= Stated task =
Copy out the listing exactly.

= Collected material =
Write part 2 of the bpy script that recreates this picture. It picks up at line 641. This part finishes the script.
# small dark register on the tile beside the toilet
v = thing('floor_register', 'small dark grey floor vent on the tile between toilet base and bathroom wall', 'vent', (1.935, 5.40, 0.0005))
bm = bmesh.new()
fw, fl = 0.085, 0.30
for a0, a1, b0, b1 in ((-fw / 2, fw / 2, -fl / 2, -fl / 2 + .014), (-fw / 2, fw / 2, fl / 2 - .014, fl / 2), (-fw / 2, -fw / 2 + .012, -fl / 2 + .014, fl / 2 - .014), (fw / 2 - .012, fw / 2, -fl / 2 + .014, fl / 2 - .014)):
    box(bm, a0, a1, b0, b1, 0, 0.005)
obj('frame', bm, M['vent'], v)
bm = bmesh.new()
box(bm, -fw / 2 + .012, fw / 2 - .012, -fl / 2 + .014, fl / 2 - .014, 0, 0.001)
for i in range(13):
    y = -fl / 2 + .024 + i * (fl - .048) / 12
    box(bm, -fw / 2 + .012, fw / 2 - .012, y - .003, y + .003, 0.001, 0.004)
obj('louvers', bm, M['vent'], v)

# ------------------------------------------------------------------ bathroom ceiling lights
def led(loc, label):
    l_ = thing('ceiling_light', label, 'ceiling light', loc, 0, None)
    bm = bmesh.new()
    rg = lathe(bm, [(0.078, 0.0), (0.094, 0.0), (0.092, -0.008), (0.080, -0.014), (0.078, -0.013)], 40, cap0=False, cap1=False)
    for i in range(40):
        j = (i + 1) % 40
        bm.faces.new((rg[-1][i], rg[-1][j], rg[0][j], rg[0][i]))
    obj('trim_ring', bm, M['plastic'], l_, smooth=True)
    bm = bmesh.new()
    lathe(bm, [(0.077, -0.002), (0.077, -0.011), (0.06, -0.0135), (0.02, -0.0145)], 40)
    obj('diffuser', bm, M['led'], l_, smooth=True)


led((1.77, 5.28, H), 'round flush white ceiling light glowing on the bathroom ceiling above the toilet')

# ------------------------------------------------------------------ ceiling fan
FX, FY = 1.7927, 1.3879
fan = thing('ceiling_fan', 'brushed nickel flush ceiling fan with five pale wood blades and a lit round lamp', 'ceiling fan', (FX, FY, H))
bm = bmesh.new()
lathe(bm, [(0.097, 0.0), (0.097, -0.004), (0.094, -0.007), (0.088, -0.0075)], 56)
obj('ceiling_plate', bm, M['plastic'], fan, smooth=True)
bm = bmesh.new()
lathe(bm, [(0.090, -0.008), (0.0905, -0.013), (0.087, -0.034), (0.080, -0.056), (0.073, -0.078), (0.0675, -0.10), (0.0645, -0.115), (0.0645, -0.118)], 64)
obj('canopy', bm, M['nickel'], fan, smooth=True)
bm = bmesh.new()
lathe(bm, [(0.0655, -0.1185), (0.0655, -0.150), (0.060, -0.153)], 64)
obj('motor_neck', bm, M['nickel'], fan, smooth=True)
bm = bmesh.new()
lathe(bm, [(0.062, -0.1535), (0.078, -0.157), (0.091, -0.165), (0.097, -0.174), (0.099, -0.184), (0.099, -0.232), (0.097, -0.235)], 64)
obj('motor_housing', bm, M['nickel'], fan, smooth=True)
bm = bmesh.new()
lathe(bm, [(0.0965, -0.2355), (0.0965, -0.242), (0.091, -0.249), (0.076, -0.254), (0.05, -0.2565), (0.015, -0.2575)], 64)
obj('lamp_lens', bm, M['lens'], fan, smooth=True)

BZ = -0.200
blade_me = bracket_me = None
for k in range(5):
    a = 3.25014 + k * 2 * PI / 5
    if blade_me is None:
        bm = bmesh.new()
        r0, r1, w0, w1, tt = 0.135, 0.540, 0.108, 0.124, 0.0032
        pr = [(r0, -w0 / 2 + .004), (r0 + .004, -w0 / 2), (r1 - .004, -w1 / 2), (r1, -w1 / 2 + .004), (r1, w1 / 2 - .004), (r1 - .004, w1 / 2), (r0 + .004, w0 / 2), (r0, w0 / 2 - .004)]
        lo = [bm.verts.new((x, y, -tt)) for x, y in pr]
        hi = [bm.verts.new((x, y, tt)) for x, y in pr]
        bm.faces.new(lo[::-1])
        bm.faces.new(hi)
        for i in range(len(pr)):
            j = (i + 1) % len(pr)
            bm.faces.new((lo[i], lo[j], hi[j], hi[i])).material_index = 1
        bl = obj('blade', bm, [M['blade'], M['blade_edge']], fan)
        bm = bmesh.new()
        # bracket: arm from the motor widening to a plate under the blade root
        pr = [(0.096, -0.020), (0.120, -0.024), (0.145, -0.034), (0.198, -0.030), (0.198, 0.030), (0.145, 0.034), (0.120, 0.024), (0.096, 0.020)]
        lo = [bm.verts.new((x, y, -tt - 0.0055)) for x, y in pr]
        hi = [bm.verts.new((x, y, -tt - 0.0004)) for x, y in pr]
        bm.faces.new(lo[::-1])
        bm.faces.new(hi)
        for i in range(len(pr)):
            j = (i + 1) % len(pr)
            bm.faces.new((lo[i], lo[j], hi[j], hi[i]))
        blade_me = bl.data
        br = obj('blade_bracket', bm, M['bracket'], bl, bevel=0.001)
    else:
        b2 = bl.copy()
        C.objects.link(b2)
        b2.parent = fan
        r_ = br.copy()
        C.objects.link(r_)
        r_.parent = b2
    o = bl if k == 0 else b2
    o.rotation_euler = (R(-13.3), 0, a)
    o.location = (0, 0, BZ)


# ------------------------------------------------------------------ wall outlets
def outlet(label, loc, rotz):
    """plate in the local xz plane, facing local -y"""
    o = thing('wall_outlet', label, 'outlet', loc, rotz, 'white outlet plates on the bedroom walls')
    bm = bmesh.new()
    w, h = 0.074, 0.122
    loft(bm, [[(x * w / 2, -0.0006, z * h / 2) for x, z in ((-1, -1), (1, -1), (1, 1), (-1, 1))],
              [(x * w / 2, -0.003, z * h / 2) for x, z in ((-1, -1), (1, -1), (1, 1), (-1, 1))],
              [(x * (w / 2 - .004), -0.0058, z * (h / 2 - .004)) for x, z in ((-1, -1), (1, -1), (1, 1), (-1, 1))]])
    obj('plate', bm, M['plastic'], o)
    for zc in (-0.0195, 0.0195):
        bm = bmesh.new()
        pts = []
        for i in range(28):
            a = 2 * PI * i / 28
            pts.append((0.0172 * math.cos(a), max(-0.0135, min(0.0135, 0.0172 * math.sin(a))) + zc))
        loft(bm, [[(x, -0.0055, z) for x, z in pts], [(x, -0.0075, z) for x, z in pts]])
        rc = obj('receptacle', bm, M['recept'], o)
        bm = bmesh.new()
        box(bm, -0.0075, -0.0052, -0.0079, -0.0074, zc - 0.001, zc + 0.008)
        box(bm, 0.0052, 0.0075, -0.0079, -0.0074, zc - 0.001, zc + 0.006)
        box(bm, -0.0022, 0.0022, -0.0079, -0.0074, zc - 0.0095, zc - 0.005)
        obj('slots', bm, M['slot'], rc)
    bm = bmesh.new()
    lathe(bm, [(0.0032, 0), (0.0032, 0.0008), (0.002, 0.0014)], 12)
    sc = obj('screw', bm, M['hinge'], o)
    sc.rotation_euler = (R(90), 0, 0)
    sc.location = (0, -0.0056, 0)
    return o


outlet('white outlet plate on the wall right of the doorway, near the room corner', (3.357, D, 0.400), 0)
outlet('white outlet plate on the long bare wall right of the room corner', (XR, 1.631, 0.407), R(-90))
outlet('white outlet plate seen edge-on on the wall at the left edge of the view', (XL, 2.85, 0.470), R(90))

= Written response =
Write part 2 of the bpy script that recreates this picture. It picks up at line 641. This part finishes the script.
# small dark register on the tile beside the toilet
v = thing('floor_register', 'small dark grey floor vent on the tile between toilet base and bathroom wall', 'vent', (1.935, 5.40, 0.0005))
bm = bmesh.new()
fw, fl = 0.085, 0.30
for a0, a1, b0, b1 in ((-fw / 2, fw / 2, -fl / 2, -fl / 2 + .014), (-fw / 2, fw / 2, fl / 2 - .014, fl / 2), (-fw / 2, -fw / 2 + .012, -fl / 2 + .014, fl / 2 - .014), (fw / 2 - .012, fw / 2, -fl / 2 + .014, fl / 2 - .014)):
    box(bm, a0, a1, b0, b1, 0, 0.005)
obj('frame', bm, M['vent'], v)
bm = bmesh.new()
box(bm, -fw / 2 + .012, fw / 2 - .012, -fl / 2 + .014, fl / 2 - .014, 0, 0.001)
for i in range(13):
    y = -fl / 2 + .024 + i * (fl - .048) / 12
    box(bm, -fw / 2 + .012, fw / 2 - .012, y - .003, y + .003, 0.001, 0.004)
obj('louvers', bm, M['vent'], v)

# ------------------------------------------------------------------ bathroom ceiling lights
def led(loc, label):
    l_ = thing('ceiling_light', label, 'ceiling light', loc, 0, None)
    bm = bmesh.new()
    rg = lathe(bm, [(0.078, 0.0), (0.094, 0.0), (0.092, -0.008), (0.080, -0.014), (0.078, -0.013)], 40, cap0=False, cap1=False)
    for i in range(40):
        j = (i + 1) % 40
        bm.faces.new((rg[-1][i], rg[-1][j], rg[0][j], rg[0][i]))
    obj('trim_ring', bm, M['plastic'], l_, smooth=True)
    bm = bmesh.new()
    lathe(bm, [(0.077, -0.002), (0.077, -0.011), (0.06, -0.0135), (0.02, -0.0145)], 40)
    obj('diffuser', bm, M['led'], l_, smooth=True)


led((1.77, 5.28, H), 'round flush white ceiling light glowing on the bathroom ceiling above the toilet')

# ------------------------------------------------------------------ ceiling fan
FX, FY = 1.7927, 1.3879
fan = thing('ceiling_fan', 'brushed nickel flush ceiling fan with five pale wood blades and a lit round lamp', 'ceiling fan', (FX, FY, H))
bm = bmesh.new()
lathe(bm, [(0.097, 0.0), (0.097, -0.004), (0.094, -0.007), (0.088, -0.0075)], 56)
obj('ceiling_plate', bm, M['plastic'], fan, smooth=True)
bm = bmesh.new()
lathe(bm, [(0.090, -0.008), (0.0905, -0.013), (0.087, -0.034), (0.080, -0.056), (0.073, -0.078), (0.0675, -0.10), (0.0645, -0.115), (0.0645, -0.118)], 64)
obj('canopy', bm, M['nickel'], fan, smooth=True)
bm = bmesh.new()
lathe(bm, [(0.0655, -0.1185), (0.0655, -0.150), (0.060, -0.153)], 64)
obj('motor_neck', bm, M['nickel'], fan, smooth=True)
bm = bmesh.new()
lathe(bm, [(0.062, -0.1535), (0.078, -0.157), (0.091, -0.165), (0.097, -0.174), (0.099, -0.184), (0.099, -0.232), (0.097, -0.235)], 64)
obj('motor_housing', bm, M['nickel'], fan, smooth=True)
bm = bmesh.new()
lathe(bm, [(0.0965, -0.2355), (0.0965, -0.242), (0.091, -0.249), (0.076, -0.254), (0.05, -0.2565), (0.015, -0.2575)], 64)
obj('lamp_lens', bm, M['lens'], fan, smooth=True)

BZ = -0.200
blade_me = bracket_me = None
for k in range(5):
    a = 3.25014 + k * 2 * PI / 5
    if blade_me is None:
        bm = bmesh.new()
        r0, r1, w0, w1, tt = 0.135, 0.540, 0.108, 0.124, 0.0032
        pr = [(r0, -w0 / 2 + .004), (r0 + .004, -w0 / 2), (r1 - .004, -w1 / 2), (r1, -w1 / 2 + .004), (r1, w1 / 2 - .004), (r1 - .004, w1 / 2), (r0 + .004, w0 / 2), (r0, w0 / 2 - .004)]
        lo = [bm.verts.new((x, y, -tt)) for x, y in pr]
        hi = [bm.verts.new((x, y, tt)) for x, y in pr]
        bm.faces.new(lo[::-1])
        bm.faces.new(hi)
        for i in range(len(pr)):
            j = (i + 1) % len(pr)
            bm.faces.new((lo[i], lo[j], hi[j], hi[i])).material_index = 1
        bl = obj('blade', bm, [M['blade'], M['blade_edge']], fan)
        bm = bmesh.new()
        # bracket: arm from the motor widening to a plate under the blade root
        pr = [(0.096, -0.020), (0.120, -0.024), (0.145, -0.034), (0.198, -0.030), (0.198, 0.030), (0.145, 0.034), (0.120, 0.024), (0.096, 0.020)]
        lo = [bm.verts.new((x, y, -tt - 0.0055)) for x, y in pr]
        hi = [bm.verts.new((x, y, -tt - 0.0004)) for x, y in pr]
        bm.faces.new(lo[::-1])
        bm.faces.new(hi)
        for i in range(len(pr)):
            j = (i + 1) % len(pr)
            bm.faces.new((lo[i], lo[j], hi[j], hi[i]))
        blade_me = bl.data
        br = obj('blade_bracket', bm, M['bracket'], bl, bevel=0.001)
    else:
        b2 = bl.copy()
        C.objects.link(b2)
        b2.parent = fan
        r_ = br.copy()
        C.objects.link(r_)
        r_.parent = b2
    o = bl if k == 0 else b2
    o.rotation_euler = (R(-13.3), 0, a)
    o.location = (0, 0, BZ)


# ------------------------------------------------------------------ wall outlets
def outlet(label, loc, rotz):
    """plate in the local xz plane, facing local -y"""
    o = thing('wall_outlet', label, 'outlet', loc, rotz, 'white outlet plates on the bedroom walls')
    bm = bmesh.new()
    w, h = 0.074, 0.122
    loft(bm, [[(x * w / 2, -0.0006, z * h / 2) for x, z in ((-1, -1), (1, -1), (1, 1), (-1, 1))],
              [(x * w / 2, -0.003, z * h / 2) for x, z in ((-1, -1), (1, -1), (1, 1), (-1, 1))],
              [(x * (w / 2 - .004), -0.0058, z * (h / 2 - .004)) for x, z in ((-1, -1), (1, -1), (1, 1), (-1, 1))]])
    obj('plate', bm, M['plastic'], o)
    for zc in (-0.0195, 0.0195):
        bm = bmesh.new()
        pts = []
        for i in range(28):
            a = 2 * PI * i / 28
            pts.append((0.0172 * math.cos(a), max(-0.0135, min(0.0135, 0.0172 * math.sin(a))) + zc))
        loft(bm, [[(x, -0.0055, z) for x, z in pts], [(x, -0.0075, z) for x, z in pts]])
        rc = obj('receptacle', bm, M['recept'], o)
        bm = bmesh.new()
        box(bm, -0.0075, -0.0052, -0.0079, -0.0074, zc - 0.001, zc + 0.008)
        box(bm, 0.0052, 0.0075, -0.0079, -0.0074, zc - 0.001, zc + 0.006)
        box(bm, -0.0022, 0.0022, -0.0079, -0.0074, zc - 0.0095, zc - 0.005)
        obj('slots', bm, M['slot'], rc)
    bm = bmesh.new()
    lathe(bm, [(0.0032, 0), (0.0032, 0.0008), (0.002, 0.0014)], 12)
    sc = obj('screw', bm, M['hinge'], o)
    sc.rotation_euler = (R(90), 0, 0)
    sc.location = (0, -0.0056, 0)
    return o


outlet('white outlet plate on the wall right of the doorway, near the room corner', (3.357, D, 0.400), 0)
outlet('white outlet plate on the long bare wall right of the room corner', (XR, 1.631, 0.407), R(-90))
outlet('white outlet plate seen edge-on on the wall at the left edge of the view', (XL, 2.85, 0.470), R(90))